Stripping browser-incompatible elements could be useful, for example, if I place my content inside an SVG 1.2 <page> then the browser will render nothing at all, where as if the server stripped out the <page> element first, I'd be able to see my content. Obviously this applies only to a single page tag. Once again, you put the raw SVG file in the browser and it does not render...

Bug-workarounds are the primary reason for wanting to manipulate the elements though, there is a Safari bug which can cause it to ignore <defs> but work if you switch out <defs> for <g>. Once again, you put the raw SVG file in the browser and it does not render...

Just because browsers can't render poorly authored SVG files doesn't mean that the format is not ready for prime use. Except for filters, animations and fonts, all modern browsers have good support for SVG 1.1, there are definitely fewer issues than with say CSS3 transitions or flexbox which are nonetheless misused by web develoeprs.

Inkscape is doing layer compositing by applying filters on groups.
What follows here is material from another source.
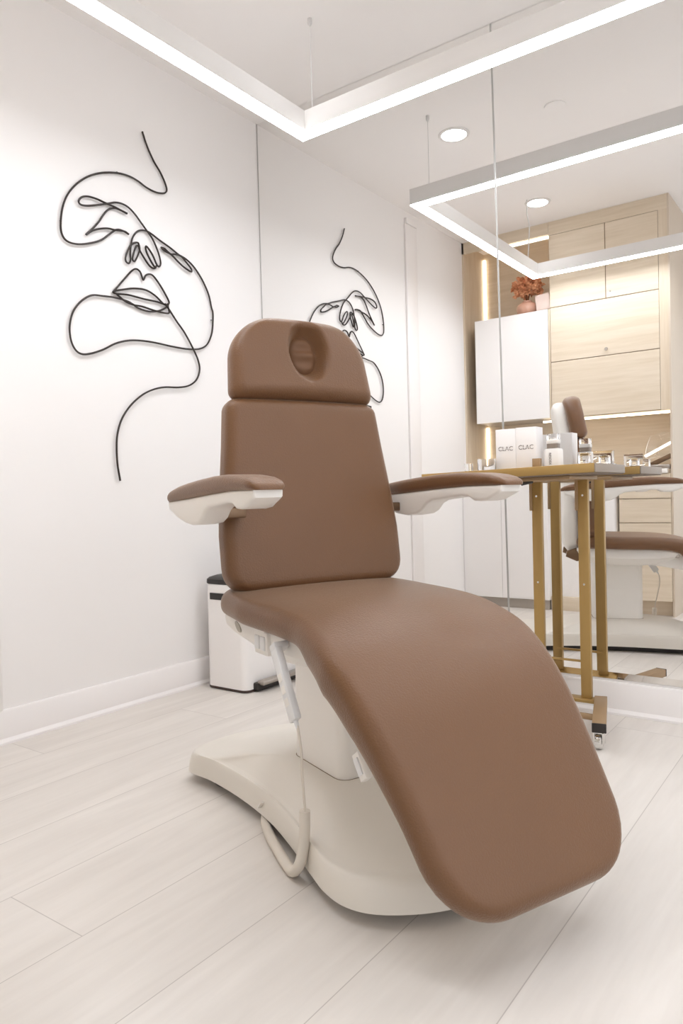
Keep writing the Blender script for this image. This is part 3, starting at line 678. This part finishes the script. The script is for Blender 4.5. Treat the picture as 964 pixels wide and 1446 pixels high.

This is not SVG 1.2 feature. It was present in SVG 1.1 for years and it's still not properly implemented by all browsers and authoring tools: http://www.w3.org/TR/SVG/filters.html#feBlendElement

> all modern browsers have good support for SVG 1.1

That is simply not true, as I've explained above. You can't call an SVG 1.1 file poorly authored because Safari has a bug displaying it, or Firefox doesn't support the filter you used. The fault is with the browser, not the end user.

> It was present in SVG 1.1 for years and it's still not properly implemented by all browsers

Now you're just contradicting yourself! Though "good support" was an ambiguous weasel phrase in the first place.

It's clear that you don't know much about what browsers do and don't support and what bugs exist, because your previous answer was so naively wrong. You need to not just trust statements like "supports SVG 1.1" on Wikipedia and actually apply your mind to discovering the nuanced details of what's actually out there.

I'm not contradicting myself, as I said: except for filters, animations and fonts, all modern browsers have good support for SVG 1.1. By "good support" I mean it's on pair or even better than HTML5 and CSS3 support.

Files that break cross-origin policy or use non-standard tags are poorly authored by my standards.

I have a lot of experience with SVG under WebKit-based browsers and so far everything renders just fine for me except for advanced features mentioned earlier.